By the time he crossed the alley, the entire twelve man fire department of Middletown, Ohio, had arrived on the scene. With the building fully involved in flames, there was little they and their horse-drawn pumper could do but contain the blaze. Hobart did not have time to collect his thoughts and ponder his next move. A reporter from the Middletown Signal was soon on the scene asking him questions. Hobart confessed that he only had $200 worth of insurance but that the building contained about $3,800 in equipment and material, including a $1,100 dynamo, which had been assembled yesterday and scheduled for delivery to the twine factory later that day. Noting this ill-timed coincidence, the fire two years before before at this site, and Hobart's role in the ongoing dispute among advocates of gas lighting, Brush arc lights and Edison's generators, the reporter claimed the fire "was thought by many to be the work of an incendiary." More importantly, despite the blow, Hobart did not hesitate to tell the reporter his intension to rebuild.

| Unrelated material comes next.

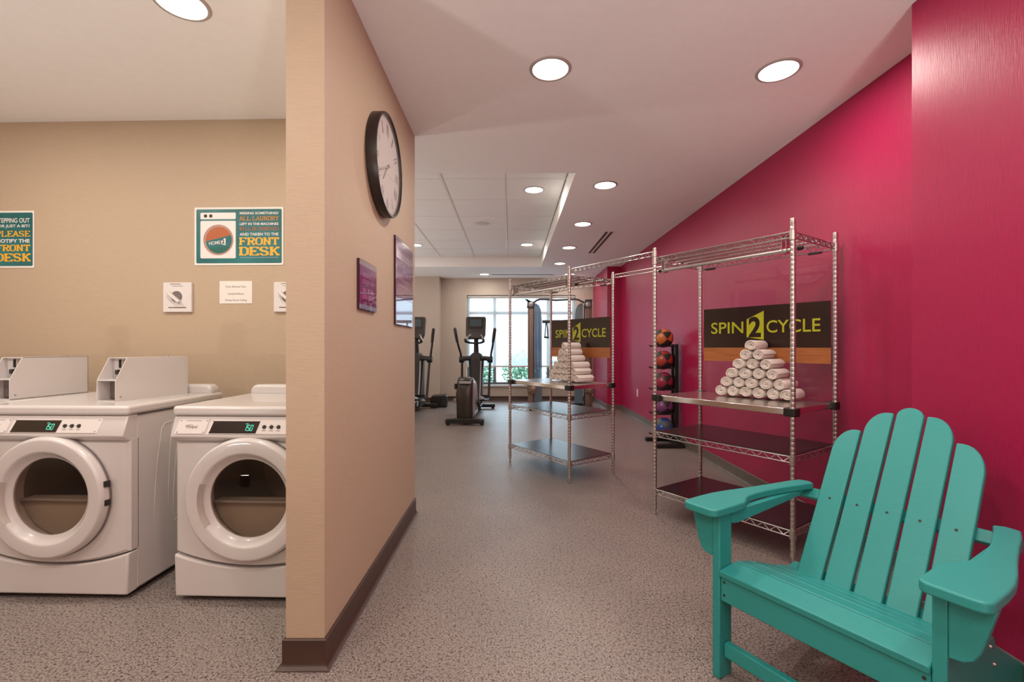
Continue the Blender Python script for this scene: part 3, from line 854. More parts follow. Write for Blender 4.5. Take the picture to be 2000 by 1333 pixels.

For Clarence C. Hobart or "C.C.," as he was known to family and friends starting over was nothing new. He had changed plans, changed residences, and changed careers several times in his thirty-five years of life. However, by now he knew, with even more certainty than after the fire two years before, that electricity was the energy source of the future, and that his future lay in the building of electronic equipment.
Clarence Charles Hobart was born on September 30, 1854. He was the fourth child of Charles and Parthenia Hobart who lived in the small town of Westford, Vermont, where Charles earned a living as a carpenter who built homes and churches. In September 1854 Franklin Pierce was president of the United States. That fall a man named Lincoln challenged Illinois Senator Stephen Douglas for his support of the Kansas-Nebraska Act, claiming it would spread slavery into northern territories. The Civil War lay less than seven years in the future. An Englishman named Darwin was hard at work on a book he would publish five years later as The Origin of Species. The telegraph, the steamship, and the railroad were revolutionizing the world Clarence Hobart's parents had know. However, the first wave of the Industrial Revolution was already cresting. The era dominated by coal, iron, and steam, an era when most innovations came from Great Britain, would soon be overwhelmed by a second more powerful wave lead by oil, steel, electricity, and inventions from America. In five years Edwin Drake would strike oil in Titusville, Pennsylvania, with the world's first oil well. Charles Bessemer was already perfecting the process that would make steel an economically viable building material. In that same autumn of 1854 Thomas Edison,a seven-year-old boy, would overhear his teacher tell a school official that Thomas was "addled" and not worth keeping in school. People born in the preindustrial world had trouble understanding the builders of the new era. He would not realize it until he was almost thirty years old, but Clarence Hobart would become a builder of the new industrial age.